Comissão da Verdade monitora morte de coronel que foi chefe do DOI-Codi

Zero Hora

O coronel reformado do Exército Julio Miguel Molinas Dias, assassinado em Porto Alegre na noite de 1º de novembro, mantinha em casa dossiês sobre sua atividade dos tempos de caserna. Uma série de arquivos de papelão contendo folhas datilografadas com dados sobre o funcionamento dos serviços de contraespionagem da ditadura militar foram encontrados na sua residência.

O material interessa, e muito, à Comissão Nacional da Verdade, criada pelo governo federal para examinar e esclarecer violações de direitos humanos praticadas durante o regime autoritário que vigorou entre 1964-1985.

Dois assessores técnicos da Comissão Nacional da Verdade estão em Porto Alegre para colher informações sobre o coronel, que há 30 anos chefiou o Destacamento de Operações de Informações — Centro de operações de Defesa Interna (DOI- Codi), órgão de informações e repressão do Exército. São, na realidade, dois juristas: o goiano Wagner Gonçalves, ex-subprocurador Geral da República e ex-presidente da Associação Nacional dos Procuradores da República, e o gaúcho Manoel Volkmer de Castilho, ex-procurador do Incra, procurador da República, juiz federal e desembargador do TRF-4 (com sede no Rio Grande do Sul).

Os dois visitaram nesta segunda-feira o Chefe da Polícia Civil gaúcha, delegado Ranolfo Vieira Junior, e também o delegado Luís Fernando Martins de Oliveira, da 14ª Delegacia de Polícia Civil (bairro Vila Jardim) da Capital e responsável por investigar a morte do coronel. Duas são as linhas de investigações da Polícia Civil a respeito do crime: assalto, possivelmente para roubar as 20 armas que o militar mantinha em casa. Ou vingança, feita por algum inimigo do passado ou até por ser um homem que sabia demais.

Da boca do delegado Luís Fernando, os dois representantes da comissão ouviram que, até o momento, não surgiram pistas de que o assassinato do coronel tenha sido motivado por vingança ou queima de arquivo — embora essas hipóteses não estejam afastadas. O policial não mostrou aos investigadores os dossiês encontrados na residência do oficial do Exército, mas fez um relato do tipo de arquivo encontrado. O material conteria informações sobre pessoas monitoradas na época pelo governo militar — como o ex-governador gaúcho Leonel Brizola, que na época cogitava ser governador do Rio, o que acabou se concretizando. Molinas também tinha informações sobre a rotina de opositores e ex-militantes de organizações guerrilheiras, bem como do funcionamento dos organismos de contraespionagem governamental.

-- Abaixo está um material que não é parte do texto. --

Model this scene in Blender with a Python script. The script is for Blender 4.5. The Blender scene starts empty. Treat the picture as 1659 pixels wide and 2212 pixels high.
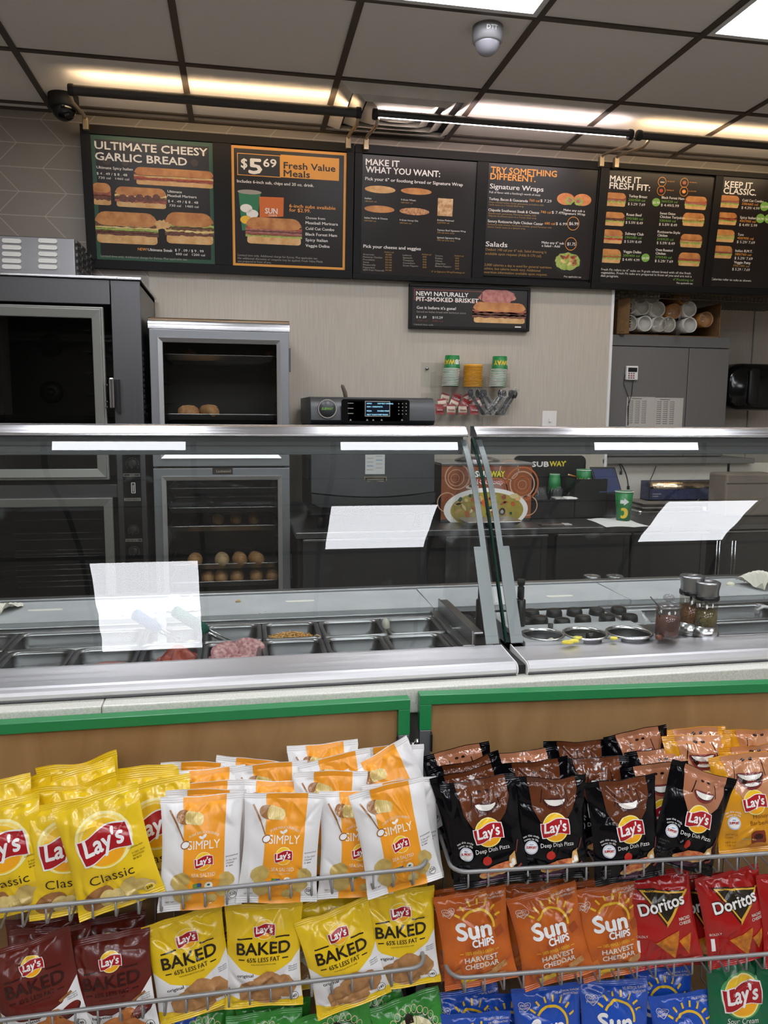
import bpy, bmesh, math, random
import numpy as np
from mathutils import Matrix, Vector
from mathutils.geometry import tessellate_polygon
random.seed(4)
SC = bpy.context.scene
COL = SC.collection
PI = math.pi

# ------------------------------------------------------------------ camera
H = 1.44                                     # eye height
FPX, CX, CY = 1660.0, 829.5, 1106.0
M = np.array([[0.98330517, 0.01482849, 0.18135895],
              [-0.18173741, 0.12977049, 0.9747467],
              [0.00908102, 0.99143317, -0.13029889]])
cam = bpy.data.cameras.new('camera')
cam_o = bpy.data.objects.new('camera', cam)
COL.objects.link(cam_o)
cam.sensor_fit = 'VERTICAL'
cam.sensor_height = 36.0
cam.lens = 36.0 * FPX / 2212.0
cam.clip_start = 0.05
mw = Matrix.Identity(4)
for i in range(3):
    mw[i][0], mw[i][1], mw[i][2] = M[i, 0], M[i, 1], -M[i, 2]
mw[2][3] = H
cam_o.matrix_world = mw
SC.camera = cam_o

# ------------------------------------------------------------------ world, exposure
wd = bpy.data.worlds.new('world')
SC.world = wd
wd.use_nodes = True
wd.node_tree.nodes['Background'].inputs[0].default_value = (0.05, 0.05, 0.055, 1)
wd.node_tree.nodes['Background'].inputs[1].default_value = 0.3
SC.view_settings.view_transform = 'Standard'
SC.view_settings.look = 'None'
SC.view_settings.gamma = 1.0
SC.view_settings.use_curve_mapping = False
SC.view_settings.exposure = 0.35
PANEL_EMIT = 13.0          # ceiling light diffusers
BAR_EMIT = 18.0            # tubes in the sign lights
SC.cycles.max_bounces = 10
SC.cycles.transparent_max_bounces = 24
SC.cycles.sample_clamp_indirect = 8.0

# ------------------------------------------------------------------ where a picture ray meets a plane of the place
def ray(x, y):
    d = M @ np.array([x - CX, -(y - CY), FPX])
    return d / np.linalg.norm(d)
def at_y(x, y, Y):
    d = ray(x, y); p = d * (Y / d[1]); p[2] += H; return p
def at_z(x, y, z):
    d = ray(x, y); p = d * ((z - H) / d[2]); p[2] += H; return p
def at_x(x, y, X):
    d = ray(x, y); p = d * (X / d[0]); p[2] += H; return p

# ------------------------------------------------------------------ materials
MATS = {}
def srgb(h):
    h = h.lstrip('#')
    c = [int(h[i:i + 2], 16) / 255 for i in (0, 2, 4)]
    return tuple(v / 12.92 if v < .04045 else ((v + .055) / 1.055) ** 2.4 for v in c) + (1,)
def mat(name, col, rough=.5, metal=0, spec=.5, coat=0, noise=None, bump=None, emit=0, aniso=None, alpha=1):
    """noise=(scale, colour, contrast) mixes a second colour; bump=(scale, strength); aniso=(sx,sy,sz) streaks the roughness"""
    if name in MATS: return MATS[name]
    m = bpy.data.materials.new(name); m.use_nodes = True
    nt = m.node_tree; b = nt.nodes['Principled BSDF']
    c = srgb(col) if isinstance(col, str) else col
    b.inputs['Base Color'].default_value = c
    b.inputs['Roughness'].default_value = rough
    b.inputs['Metallic'].default_value = metal
    b.inputs['Specular IOR Level'].default_value = spec
    b.inputs['Coat Weight'].default_value = coat
    b.inputs['Coat Roughness'].default_value = .08
    b.inputs['Alpha'].default_value = alpha
    tc = nt.nodes.new('ShaderNodeTexCoord')
    if noise:
        n = nt.nodes.new('ShaderNodeTexNoise'); n.inputs['Scale'].default_value = noise[0]; n.inputs['Detail'].default_value = 5
        r = nt.nodes.new('ShaderNodeValToRGB')
        k = noise[2] if len(noise) > 2 else .15
        r.color_ramp.elements[0].position = .5 - k; r.color_ramp.elements[1].position = .5 + k
        r.color_ramp.elements[0].color = c; r.color_ramp.elements[1].color = srgb(noise[1])
        nt.links.new(tc.outputs['Object'], n.inputs['Vector'])
        nt.links.new(n.outputs['Fac'], r.inputs['Fac']); nt.links.new(r.outputs['Color'], b.inputs['Base Color'])
    if aniso:
        mp = nt.nodes.new('ShaderNodeMapping'); mp.inputs['Scale'].default_value = aniso
        n = nt.nodes.new('ShaderNodeTexNoise'); n.inputs['Scale'].default_value = 1; n.inputs['Detail'].default_value = 3
        mr = nt.nodes.new('ShaderNodeMapRange'); mr.inputs['To Min'].default_value = max(.05, rough - .09); mr.inputs['To Max'].default_value = rough + .12
        nt.links.new(tc.outputs['Object'], mp.inputs['Vector']); nt.links.new(mp.outputs['Vector'], n.inputs['Vector'])
        nt.links.new(n.outputs['Fac'], mr.inputs['Value']); nt.links.new(mr.outputs['Result'], b.inputs['Roughness'])
    if bump:
        n = nt.nodes.new('ShaderNodeTexNoise'); n.inputs['Scale'].default_value = bump[0]; n.inputs['Detail'].default_value = 4
        bp = nt.nodes.new('ShaderNodeBump'); bp.inputs['Strength'].default_value = bump[1]; bp.inputs['Distance'].default_value = .004
        nt.links.new(tc.outputs['Object'], n.inputs['Vector'])
        nt.links.new(n.outputs['Fac'], bp.inputs['Height']); nt.links.new(bp.outputs['Normal'], b.inputs['Normal'])
    if emit:
        b.inputs['Emission Color'].default_value = c; b.inputs['Emission Strength'].default_value = emit
    MATS[name] = m
    return m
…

Caso a comissão solicite os documentos formalmente, eles serão disponibilizados. O material ficará primeiro à disposição da Secretaria da Segurança Pública (SSP), até porque ainda é objeto de análise no inquérito.

Com base no relato, os dois assessores da Comissão da Verdade se mostram propensos a acreditar que, apesar do seu passado na contraespionagem, o coronel pode ter sido vítima de bandidos comuns. Conforme Wagner Gonçalves, o coronel Molinas não constava da lista de pessoas a serem chamadas para depor, até por ter participação discreta no aparato militar repressivo.

— Muitas vezes o sujeito chefiava uma repartição, mas não sabia tudo que seus subordinados faziam. O nome do coronel Molinas não constava dos possíveis testemunhos da comissão — comenta Gonçalves.

Ele se refere ao episódio da explosão da bomba no Riocentro, quando dois militares do Exército tentaram realizar um atentado e foram vitimados pela explosão. Os dois trabalhavam no DOI-Codi, subordinados a Gonçalves.

A comissão, que até agora teve oito audiências públicas e mais de uma dezena de depoimentos, continuará acompanhando a investigação do assassinato.

Relembre o caso:

– Abordado no caminho entre o bairro Petrópolis, onde mora uma das filhas, e a casa, localizada na Rua Professor Ulisses Cabral, o coronel reformado do Exército Julio Miguel Molinas Dias, 78 anos, foi assassinado, na noite de 1 º de novembro.

– Molinas Dias teria entrado em luta corporal com um bandido, que estaria no banco do carona. Ao descer, o militar foi atingido por três tiros. No local do crime, foram realizados 15 disparados.

– O militar era o comandante do Destacamento de Operações de Informações — Centro de operações de Defesa Interna ( DOI- Codi), no Rio de Janeiro, no controvertido Caso Riocentro, em 1981, quando um atentado desastrado matou um sargento.